En plein centre de Manhattan, cœur de la finance et des entreprises de la mégapole, les conditions atmosphériques ont empiré d’heure en heure : un brouillard couleur jaune-orange de plus en plus épais des gratte-ciels et un air quasiment irrespirable pour les employés de bureau qui se hâtent d’aller chercher à manger. Depuis ce mardi 6 juin, les autorités de la ville et de l’Etat multiplient les messages d’alertes pour sensibiliser les New-Yorkais à l’impact soudain et sans précédent de ces incendies au Canada, dont l’intensité et la fréquence sont liées au changement climatique.
Le sénateur Chuck Schumer, chef de la majorité démocrate au Sénat à Washington s’est dit « attristé de constater que la ville de New York, qui bénéficie d’habitude d’une bonne qualité d’air, a l’une des pires au monde à cause de ces feux de forêt » au Québec, 800 km au nord. La situation est encore plus mauvaise dans les grandes banlieues huppées et vertes au nord du Bronx, le long du fleuve Hudson, où le ciel a viré mardi au jaune-orange-gris et où l’air racle la gorge.

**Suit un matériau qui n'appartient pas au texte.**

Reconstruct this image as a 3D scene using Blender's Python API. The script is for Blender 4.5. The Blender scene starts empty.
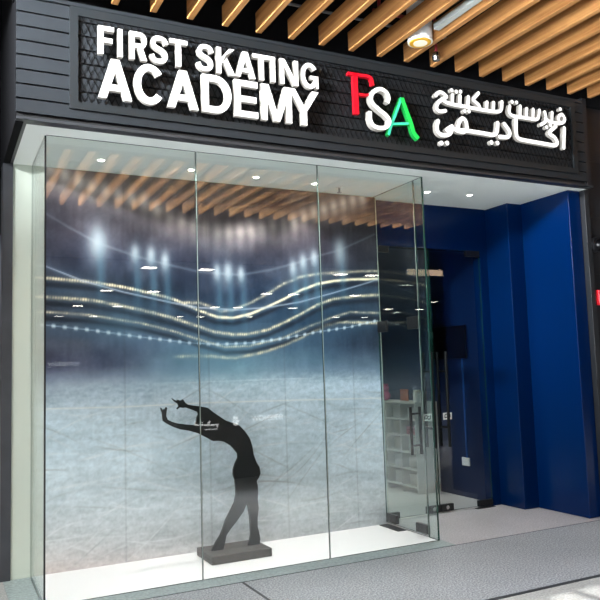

D’après le service de météo national, l’indice de qualité de l’air est passé de « nocif à « très nocif » et même à « dangereux » en certains endroits de l’Etat de New York, où toutes les activités scolaires et parascolaires en plein air sont suspendues. « Ce n’est pas le jour pour s’entraîner au marathon », a prévenu, avec son sens de la litote, le maire de la ville Eric Adams. Il n’a pas tort : la concentration de microparticules PM2.5 est à un niveau plus d’une dizaine de fois plus élevé que les normes de l’Organisation mondiale de la Santé.
Difficultés respiratoires
Depuis mardi, soudainement, les monuments les plus connus — statue de la Liberté, pont de Brooklyn, tour One World Trade Center — ne se détachent plus comme d’habitude sous un ciel bleu et limpide et sont dissimulés dans la brume et les fumées.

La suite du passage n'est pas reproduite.